Early earthquake detection technology is still in its early days. Here on the West Coast, those of us who lived through the deadly Los Angeles quake of 1994 or the one that hit the San Francisco Bay Area in 1989 had no warning.
But three decades later, smartphone apps can notify us seconds or even minutes beforehand. In California, Oregon and Washington, the MyShake app is among the best-known. Developed at the University of California, Berkeley, the app sends a warning to mobile phones based on data from ground-motion sensors.
Until recently, most investment in earthquake warning and detection came from governments. But as the BBC’s Will Bain reports, now the private sector wants in.
Big Tech firms like Google have been leading the way in earthquake detection and alerts. The company has developed a free Android Earthquake Alerts System, which is available in more than 20 countries.
It works, Google says, by having tiny accelerometers built into Android phones that can sense earthquakes, creating a network of mini-seismometers. When there’s an earthquake, all the phones get an alert that says drop, cover and hold on.

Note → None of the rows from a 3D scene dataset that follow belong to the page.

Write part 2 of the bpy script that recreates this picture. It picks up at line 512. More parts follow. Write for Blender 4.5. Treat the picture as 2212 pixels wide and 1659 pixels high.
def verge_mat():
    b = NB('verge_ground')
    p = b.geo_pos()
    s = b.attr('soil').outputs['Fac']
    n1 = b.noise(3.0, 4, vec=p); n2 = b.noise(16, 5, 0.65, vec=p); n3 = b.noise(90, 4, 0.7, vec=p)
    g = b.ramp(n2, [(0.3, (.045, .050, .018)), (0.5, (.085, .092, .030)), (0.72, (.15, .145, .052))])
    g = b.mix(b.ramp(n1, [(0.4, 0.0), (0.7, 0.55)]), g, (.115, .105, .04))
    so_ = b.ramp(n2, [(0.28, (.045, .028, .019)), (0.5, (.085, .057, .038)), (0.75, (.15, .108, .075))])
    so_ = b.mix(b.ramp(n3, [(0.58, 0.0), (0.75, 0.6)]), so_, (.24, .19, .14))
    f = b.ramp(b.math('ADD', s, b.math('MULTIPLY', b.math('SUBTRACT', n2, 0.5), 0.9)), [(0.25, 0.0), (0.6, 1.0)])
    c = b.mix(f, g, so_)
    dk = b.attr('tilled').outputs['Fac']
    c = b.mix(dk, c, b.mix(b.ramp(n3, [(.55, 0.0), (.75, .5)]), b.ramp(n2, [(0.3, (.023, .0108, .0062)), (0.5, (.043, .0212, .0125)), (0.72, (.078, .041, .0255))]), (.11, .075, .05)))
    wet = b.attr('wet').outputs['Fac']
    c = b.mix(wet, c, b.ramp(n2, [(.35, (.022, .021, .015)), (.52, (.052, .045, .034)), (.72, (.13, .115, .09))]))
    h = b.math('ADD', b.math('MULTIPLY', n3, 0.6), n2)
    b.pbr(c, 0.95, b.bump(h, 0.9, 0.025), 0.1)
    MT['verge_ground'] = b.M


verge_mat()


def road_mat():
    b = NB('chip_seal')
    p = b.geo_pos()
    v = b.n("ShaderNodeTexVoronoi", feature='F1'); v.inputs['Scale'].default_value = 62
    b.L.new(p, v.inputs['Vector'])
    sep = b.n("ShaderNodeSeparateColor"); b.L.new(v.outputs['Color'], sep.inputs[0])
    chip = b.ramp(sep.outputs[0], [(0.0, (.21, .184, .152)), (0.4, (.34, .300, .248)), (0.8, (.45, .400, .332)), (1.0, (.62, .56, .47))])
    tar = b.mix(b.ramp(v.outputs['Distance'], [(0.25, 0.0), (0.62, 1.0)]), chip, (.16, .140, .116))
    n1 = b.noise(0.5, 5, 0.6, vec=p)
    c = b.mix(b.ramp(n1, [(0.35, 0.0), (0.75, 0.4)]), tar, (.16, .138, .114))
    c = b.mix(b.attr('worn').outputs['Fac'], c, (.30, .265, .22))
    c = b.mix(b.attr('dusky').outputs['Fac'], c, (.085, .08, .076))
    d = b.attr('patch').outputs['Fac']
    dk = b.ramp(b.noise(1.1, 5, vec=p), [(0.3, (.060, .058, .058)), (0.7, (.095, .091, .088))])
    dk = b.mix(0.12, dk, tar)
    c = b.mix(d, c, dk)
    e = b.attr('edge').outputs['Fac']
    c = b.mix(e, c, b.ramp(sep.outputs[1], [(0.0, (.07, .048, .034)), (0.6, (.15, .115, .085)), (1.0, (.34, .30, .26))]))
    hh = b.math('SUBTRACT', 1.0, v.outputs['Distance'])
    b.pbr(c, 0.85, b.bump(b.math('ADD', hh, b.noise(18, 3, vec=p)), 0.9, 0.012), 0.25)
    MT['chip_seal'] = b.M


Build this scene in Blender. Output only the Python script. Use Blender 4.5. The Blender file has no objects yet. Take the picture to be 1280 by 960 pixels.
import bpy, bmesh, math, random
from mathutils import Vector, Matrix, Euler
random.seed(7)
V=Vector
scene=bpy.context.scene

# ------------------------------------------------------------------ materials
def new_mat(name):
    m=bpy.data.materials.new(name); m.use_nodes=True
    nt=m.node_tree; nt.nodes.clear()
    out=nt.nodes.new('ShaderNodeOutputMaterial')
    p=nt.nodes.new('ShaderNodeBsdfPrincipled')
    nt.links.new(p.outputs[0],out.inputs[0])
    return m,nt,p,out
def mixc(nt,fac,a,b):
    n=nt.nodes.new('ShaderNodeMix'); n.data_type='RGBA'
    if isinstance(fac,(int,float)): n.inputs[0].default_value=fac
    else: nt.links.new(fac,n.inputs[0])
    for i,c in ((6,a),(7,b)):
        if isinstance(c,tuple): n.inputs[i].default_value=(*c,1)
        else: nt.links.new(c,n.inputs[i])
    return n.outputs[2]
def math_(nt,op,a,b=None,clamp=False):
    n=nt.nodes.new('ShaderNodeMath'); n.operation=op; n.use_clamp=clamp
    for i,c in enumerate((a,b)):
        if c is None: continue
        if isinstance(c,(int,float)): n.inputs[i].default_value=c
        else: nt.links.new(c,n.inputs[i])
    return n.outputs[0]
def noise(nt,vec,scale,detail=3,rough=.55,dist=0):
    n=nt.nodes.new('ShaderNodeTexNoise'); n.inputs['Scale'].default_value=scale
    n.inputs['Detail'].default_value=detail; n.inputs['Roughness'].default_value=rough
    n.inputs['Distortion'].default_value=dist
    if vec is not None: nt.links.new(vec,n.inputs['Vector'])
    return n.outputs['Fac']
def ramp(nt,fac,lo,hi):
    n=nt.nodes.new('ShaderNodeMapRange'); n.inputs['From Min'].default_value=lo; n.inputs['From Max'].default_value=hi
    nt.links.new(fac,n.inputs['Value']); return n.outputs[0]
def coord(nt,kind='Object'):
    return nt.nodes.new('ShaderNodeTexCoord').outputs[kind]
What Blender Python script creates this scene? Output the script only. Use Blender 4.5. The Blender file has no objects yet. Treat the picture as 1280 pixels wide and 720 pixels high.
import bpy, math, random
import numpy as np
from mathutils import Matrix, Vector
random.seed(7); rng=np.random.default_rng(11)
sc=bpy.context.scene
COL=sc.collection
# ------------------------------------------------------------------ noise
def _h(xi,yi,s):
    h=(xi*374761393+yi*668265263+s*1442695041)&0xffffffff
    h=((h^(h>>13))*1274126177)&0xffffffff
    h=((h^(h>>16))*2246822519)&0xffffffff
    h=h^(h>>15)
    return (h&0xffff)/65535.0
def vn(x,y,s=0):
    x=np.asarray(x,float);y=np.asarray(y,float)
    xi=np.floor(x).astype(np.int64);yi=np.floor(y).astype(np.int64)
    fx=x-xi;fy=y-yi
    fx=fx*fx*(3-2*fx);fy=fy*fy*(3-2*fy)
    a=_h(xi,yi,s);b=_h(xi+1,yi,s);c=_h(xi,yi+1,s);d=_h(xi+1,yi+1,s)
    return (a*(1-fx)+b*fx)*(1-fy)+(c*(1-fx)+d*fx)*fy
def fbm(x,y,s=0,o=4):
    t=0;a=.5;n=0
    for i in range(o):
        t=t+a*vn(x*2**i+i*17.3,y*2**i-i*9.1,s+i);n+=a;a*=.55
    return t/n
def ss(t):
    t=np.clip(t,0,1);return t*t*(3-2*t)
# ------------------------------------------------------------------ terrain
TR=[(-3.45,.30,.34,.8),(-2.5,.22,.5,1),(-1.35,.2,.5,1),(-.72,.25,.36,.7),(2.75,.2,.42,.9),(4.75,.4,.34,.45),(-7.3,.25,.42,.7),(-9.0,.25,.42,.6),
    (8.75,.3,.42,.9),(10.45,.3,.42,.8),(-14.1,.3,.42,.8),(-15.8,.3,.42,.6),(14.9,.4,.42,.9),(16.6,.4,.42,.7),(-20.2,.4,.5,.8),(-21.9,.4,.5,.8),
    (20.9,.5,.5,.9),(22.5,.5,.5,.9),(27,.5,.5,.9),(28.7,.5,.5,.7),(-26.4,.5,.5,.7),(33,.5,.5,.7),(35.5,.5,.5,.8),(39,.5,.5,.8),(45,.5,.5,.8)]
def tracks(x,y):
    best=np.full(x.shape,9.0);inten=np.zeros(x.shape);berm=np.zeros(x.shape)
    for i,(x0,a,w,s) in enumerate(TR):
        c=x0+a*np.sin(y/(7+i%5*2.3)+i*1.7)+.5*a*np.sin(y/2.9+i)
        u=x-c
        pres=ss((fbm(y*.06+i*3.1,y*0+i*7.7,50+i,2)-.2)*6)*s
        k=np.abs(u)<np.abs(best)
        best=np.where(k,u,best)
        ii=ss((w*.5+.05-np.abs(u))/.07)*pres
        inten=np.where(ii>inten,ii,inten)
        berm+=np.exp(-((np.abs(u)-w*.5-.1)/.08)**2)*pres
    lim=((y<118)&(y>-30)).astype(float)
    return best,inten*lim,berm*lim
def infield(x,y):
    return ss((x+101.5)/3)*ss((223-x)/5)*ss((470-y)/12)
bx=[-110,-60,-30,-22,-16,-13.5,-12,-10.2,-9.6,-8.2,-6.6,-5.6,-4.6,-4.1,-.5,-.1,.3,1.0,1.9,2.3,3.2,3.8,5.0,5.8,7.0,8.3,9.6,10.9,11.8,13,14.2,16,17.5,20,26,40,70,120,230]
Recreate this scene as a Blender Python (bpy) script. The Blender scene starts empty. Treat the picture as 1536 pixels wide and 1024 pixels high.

But there are questions about how effective it was during the earthquake in Turkey in February. Fifty thousand people lost their lives. Micah Berman, Google’s product manager for the system, said millions of people did get an alert.
But the BBC has found no evidence that the warning was widely received — hundreds of Android phone users in three Turkish cities who were questioned by journalists said they didn’t get one.
Harold Tobin, a professor of earth sciences at the University of Washington and director of the Pacific Northwest Seismic Network, said the technology is still very new.
“They’re at the cutting edge of what’s possible. I feel that if you are delivering an essential sort of life safety, public safety piece of information, then you have a responsibility to be transparent about how it works and how well it works.”
But Google hasn’t released that information.
In New Zealand, researchers are taking a different approach. They’re experimenting by adding seismic sensors to underground fiber-optic broadband cables.
John Townend, a professor of geophysics at Victoria University of Wellington, said the cables mostly follow the major state highway.
“Those cables are subjected to the vibrations that are traveling through the ground, and by shaking the cable and straining it, sort of extension and compression, it produces a pulse that we can measure using a laser.”
That way, they can “very quickly distinguish something slow-moving like a car from something of seismological interest, like a seismic wave,” he said.
The newest arrival to the earthquake tech race is artificial intelligence. Israeli firm SeismicAI detects an earthquake’s primary waves, then sends out an alert to shut down electricity, close down gas valves and alert people to take cover.
“We cannot stop a pipe from bursting, but we can make sure that there are no dangerous chemicals inside the pipe,” said Benny Sasson, CEO of SeismicAI.
He said in the United States, SeismicAI has partnered with both governments and private companies. It’s working with the Oklahoma Geological Survey to provide a public alert and is also helping the oil and gas industry. The hope is that if companies work more closely together and with national governments to detect earthquakes and warn people, ultimately they could save more lives.